丸善ジュンク堂書店の公式発表によれば、「本来のフェアタイトルの趣旨にそぐわない選書内容であったため、現在その内容について精査し選書を見直して再開する予定」とのこと。よもやなかったことにはなさらないと思うので、いったいどう見直すのか、楽しみに待ちたいと思う。
どうせなら、アンダーソン「定本 想像の共同体」(書籍工房早山)とか、トクヴィル「アメリカのデモクラシー」のワイド版岩波文庫とか(文庫だと読み通せる気がしない)、坂井豊貴「多数決を疑う -- 社会的選択理論とは何か」(岩波新書)とか、どうでしょうか。福沢諭吉や吉野作造が並んでいるのも面白いと思う。フィクションに幅を広げて、井上ひさしの東京裁判三部作はどうかなあ? アーレント「人間の条件」の隣に立岩真也「人間の条件 そんなものない」を置くというのも、ちょっと可笑しいと思う。
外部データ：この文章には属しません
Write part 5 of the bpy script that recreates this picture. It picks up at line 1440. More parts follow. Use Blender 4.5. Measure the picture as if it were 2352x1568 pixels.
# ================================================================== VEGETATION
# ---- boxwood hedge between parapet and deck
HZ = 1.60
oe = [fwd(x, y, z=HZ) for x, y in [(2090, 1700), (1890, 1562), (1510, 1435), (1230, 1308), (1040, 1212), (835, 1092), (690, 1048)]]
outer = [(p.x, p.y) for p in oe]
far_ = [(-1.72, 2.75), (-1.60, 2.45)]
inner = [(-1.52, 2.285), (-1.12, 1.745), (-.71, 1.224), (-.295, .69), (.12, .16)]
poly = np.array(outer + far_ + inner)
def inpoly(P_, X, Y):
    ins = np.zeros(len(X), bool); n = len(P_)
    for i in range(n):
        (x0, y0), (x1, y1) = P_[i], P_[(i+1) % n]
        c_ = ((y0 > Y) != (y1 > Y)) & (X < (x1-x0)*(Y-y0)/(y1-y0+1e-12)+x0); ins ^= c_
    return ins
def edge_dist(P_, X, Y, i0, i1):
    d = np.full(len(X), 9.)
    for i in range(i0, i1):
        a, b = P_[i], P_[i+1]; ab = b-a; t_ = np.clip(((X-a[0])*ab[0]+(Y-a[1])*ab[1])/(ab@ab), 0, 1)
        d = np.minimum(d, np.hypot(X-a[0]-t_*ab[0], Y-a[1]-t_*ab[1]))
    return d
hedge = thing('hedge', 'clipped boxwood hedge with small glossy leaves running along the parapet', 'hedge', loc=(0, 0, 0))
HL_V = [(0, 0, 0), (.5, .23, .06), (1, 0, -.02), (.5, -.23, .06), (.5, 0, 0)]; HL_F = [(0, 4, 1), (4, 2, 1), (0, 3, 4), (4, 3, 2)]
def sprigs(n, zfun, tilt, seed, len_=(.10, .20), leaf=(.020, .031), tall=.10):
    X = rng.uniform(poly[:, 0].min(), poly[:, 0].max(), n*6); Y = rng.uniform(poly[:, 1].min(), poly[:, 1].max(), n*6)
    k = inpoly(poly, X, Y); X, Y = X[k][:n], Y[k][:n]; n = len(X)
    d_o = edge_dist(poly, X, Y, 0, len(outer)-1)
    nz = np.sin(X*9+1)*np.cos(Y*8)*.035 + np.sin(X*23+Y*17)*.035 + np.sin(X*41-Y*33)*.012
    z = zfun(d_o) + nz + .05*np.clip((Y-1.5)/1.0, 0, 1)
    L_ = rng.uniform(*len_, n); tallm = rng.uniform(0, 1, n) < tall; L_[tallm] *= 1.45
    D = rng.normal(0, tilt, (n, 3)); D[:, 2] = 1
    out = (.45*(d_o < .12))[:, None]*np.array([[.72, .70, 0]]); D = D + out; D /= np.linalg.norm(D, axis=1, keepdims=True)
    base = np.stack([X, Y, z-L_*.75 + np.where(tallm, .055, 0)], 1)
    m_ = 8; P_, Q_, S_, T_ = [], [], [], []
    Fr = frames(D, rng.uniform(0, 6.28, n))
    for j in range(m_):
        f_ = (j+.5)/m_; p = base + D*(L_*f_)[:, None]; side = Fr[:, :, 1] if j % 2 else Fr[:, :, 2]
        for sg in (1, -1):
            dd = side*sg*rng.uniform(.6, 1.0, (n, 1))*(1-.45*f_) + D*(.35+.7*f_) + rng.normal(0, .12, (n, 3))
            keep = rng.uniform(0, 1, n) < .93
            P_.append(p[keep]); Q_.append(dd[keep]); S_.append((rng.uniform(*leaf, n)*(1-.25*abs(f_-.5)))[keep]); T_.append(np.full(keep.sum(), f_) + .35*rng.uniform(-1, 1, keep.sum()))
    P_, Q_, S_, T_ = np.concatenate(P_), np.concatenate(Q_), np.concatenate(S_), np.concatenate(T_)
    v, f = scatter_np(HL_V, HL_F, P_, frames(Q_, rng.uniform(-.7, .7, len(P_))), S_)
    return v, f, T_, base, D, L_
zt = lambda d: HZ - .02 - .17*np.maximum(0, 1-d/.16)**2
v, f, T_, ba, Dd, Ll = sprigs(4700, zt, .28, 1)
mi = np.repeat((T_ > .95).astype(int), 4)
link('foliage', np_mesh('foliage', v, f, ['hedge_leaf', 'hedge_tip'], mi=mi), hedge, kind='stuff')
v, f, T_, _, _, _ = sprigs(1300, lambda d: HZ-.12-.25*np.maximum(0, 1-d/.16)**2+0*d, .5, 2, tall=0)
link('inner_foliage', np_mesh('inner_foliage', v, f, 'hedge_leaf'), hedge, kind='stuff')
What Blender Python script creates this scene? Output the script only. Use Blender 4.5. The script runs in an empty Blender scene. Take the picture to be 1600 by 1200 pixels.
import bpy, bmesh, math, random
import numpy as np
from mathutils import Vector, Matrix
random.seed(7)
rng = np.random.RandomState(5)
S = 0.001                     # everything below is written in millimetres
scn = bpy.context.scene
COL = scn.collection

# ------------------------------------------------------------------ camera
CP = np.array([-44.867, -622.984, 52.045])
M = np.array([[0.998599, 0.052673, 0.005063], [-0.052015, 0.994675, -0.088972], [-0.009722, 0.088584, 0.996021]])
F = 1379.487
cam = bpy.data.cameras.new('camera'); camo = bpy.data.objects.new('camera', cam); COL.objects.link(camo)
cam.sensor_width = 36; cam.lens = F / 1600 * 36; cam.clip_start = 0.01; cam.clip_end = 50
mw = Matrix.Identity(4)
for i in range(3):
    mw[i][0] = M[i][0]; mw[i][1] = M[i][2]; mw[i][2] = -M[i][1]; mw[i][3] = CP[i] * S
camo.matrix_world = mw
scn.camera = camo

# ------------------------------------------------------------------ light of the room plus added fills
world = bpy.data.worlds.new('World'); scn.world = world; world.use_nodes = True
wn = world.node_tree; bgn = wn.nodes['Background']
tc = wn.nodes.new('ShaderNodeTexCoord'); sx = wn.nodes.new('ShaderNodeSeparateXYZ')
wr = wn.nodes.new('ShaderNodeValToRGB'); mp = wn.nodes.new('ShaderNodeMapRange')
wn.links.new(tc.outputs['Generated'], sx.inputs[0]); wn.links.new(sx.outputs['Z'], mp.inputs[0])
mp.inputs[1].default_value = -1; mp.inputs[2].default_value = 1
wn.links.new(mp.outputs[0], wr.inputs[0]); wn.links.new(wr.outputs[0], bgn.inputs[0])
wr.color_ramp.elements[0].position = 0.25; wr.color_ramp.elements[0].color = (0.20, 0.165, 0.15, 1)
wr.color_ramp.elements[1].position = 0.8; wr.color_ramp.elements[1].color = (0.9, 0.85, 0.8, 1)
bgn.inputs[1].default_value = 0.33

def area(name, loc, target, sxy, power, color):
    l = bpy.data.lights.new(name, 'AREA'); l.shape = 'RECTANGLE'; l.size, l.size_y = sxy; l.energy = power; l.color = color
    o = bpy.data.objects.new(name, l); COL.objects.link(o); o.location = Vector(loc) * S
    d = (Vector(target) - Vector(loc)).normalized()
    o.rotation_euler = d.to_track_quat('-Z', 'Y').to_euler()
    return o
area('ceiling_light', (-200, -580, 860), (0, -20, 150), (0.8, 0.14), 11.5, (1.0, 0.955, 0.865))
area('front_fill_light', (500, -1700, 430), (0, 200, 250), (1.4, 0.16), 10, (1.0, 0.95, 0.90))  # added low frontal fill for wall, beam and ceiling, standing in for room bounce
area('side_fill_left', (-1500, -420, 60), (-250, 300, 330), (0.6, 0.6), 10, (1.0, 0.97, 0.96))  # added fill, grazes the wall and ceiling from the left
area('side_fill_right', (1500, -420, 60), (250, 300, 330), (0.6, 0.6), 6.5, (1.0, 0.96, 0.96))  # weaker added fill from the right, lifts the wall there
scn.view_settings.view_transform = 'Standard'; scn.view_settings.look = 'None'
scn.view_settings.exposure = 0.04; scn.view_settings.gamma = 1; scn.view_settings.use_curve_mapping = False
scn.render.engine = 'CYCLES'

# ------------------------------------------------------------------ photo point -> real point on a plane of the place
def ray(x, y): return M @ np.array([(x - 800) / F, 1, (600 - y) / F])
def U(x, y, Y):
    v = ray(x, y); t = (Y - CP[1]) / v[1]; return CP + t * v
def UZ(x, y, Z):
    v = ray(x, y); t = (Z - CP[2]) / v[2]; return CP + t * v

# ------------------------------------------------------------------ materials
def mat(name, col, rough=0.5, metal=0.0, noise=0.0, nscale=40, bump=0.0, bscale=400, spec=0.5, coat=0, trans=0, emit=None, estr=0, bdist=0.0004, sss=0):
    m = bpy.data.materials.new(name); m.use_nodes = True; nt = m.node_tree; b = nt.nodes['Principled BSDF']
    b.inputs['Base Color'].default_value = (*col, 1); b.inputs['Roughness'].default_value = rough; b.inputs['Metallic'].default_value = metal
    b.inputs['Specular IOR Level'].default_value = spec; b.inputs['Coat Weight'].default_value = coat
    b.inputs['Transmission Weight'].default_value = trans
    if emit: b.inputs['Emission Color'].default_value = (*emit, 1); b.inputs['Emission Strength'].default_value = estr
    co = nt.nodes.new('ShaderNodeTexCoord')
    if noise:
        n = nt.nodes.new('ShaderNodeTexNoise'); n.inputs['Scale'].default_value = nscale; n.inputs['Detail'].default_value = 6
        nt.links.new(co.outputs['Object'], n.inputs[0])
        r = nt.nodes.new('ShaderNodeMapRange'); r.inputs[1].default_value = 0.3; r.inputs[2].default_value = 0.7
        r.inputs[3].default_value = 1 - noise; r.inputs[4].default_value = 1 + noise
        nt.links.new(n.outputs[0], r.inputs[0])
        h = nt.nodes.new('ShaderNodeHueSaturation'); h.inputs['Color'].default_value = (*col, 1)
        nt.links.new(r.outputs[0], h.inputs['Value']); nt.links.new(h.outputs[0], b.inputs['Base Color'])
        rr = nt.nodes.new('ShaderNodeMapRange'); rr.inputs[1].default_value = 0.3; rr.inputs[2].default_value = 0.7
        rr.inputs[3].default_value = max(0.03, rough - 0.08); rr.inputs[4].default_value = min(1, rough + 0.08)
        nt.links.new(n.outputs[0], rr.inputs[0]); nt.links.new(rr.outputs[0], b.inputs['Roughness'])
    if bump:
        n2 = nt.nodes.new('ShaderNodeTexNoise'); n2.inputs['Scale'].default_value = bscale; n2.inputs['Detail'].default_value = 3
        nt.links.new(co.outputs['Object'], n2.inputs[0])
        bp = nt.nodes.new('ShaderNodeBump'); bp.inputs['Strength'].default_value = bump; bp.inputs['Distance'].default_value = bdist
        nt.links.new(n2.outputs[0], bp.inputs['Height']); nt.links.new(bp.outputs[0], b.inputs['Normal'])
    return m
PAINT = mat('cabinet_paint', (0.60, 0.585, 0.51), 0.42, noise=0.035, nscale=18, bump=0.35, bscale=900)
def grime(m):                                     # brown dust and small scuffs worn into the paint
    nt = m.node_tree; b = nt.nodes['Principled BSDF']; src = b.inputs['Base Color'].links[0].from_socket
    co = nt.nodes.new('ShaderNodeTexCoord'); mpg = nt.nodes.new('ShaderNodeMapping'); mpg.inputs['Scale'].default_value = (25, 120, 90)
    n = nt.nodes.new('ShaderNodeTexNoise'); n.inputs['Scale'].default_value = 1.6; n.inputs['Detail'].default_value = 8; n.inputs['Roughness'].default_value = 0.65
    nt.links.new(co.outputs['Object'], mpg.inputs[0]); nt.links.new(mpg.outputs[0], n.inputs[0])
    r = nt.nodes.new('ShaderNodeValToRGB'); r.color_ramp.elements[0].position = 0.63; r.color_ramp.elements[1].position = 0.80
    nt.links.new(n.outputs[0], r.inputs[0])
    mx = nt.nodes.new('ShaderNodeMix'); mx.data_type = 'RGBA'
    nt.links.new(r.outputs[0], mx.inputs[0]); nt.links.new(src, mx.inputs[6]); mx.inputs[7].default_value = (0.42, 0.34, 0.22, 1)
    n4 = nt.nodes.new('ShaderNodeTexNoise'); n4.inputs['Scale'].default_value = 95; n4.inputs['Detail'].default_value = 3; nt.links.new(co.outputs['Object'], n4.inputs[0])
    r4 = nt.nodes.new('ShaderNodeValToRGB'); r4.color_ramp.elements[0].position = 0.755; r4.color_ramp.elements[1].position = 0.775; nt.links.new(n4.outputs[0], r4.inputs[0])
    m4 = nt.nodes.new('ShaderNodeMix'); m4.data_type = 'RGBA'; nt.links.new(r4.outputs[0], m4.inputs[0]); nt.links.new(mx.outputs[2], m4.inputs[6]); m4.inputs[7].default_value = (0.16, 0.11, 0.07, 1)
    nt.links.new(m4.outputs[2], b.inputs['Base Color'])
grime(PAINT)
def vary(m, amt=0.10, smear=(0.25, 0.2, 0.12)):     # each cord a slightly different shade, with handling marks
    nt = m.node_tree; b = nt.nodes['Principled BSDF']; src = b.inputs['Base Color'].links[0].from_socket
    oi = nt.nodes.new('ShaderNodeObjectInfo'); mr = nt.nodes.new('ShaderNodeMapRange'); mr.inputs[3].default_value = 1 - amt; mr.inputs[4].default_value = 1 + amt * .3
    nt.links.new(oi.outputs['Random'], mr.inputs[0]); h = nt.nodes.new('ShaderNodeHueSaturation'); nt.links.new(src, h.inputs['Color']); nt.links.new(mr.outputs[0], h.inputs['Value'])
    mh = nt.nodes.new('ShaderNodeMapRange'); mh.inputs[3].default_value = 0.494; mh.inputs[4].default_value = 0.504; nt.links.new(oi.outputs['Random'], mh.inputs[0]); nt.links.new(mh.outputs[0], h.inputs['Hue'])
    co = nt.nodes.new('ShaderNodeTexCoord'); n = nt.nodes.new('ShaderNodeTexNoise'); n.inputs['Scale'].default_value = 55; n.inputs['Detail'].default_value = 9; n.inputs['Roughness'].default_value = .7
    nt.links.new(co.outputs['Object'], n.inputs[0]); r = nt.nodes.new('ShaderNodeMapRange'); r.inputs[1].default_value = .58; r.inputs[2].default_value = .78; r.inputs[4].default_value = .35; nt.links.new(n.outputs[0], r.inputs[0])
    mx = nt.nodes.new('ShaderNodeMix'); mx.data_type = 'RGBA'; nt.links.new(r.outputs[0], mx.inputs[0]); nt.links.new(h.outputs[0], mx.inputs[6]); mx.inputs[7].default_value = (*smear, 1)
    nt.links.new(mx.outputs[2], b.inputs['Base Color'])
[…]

2015/11/01追記: 東京新聞が書名リストつきの記事を載せてくれたので、答え合わせが可能となった。だいたい当たっておりました。そうか、キング牧師関連の本が入っていたのか。それは思いつかなかった。
ありがとう東京新聞さん。これは前々から思っているんだけど、「こちら特報部」だけのメール配信とかがあったら、有料でも加入します。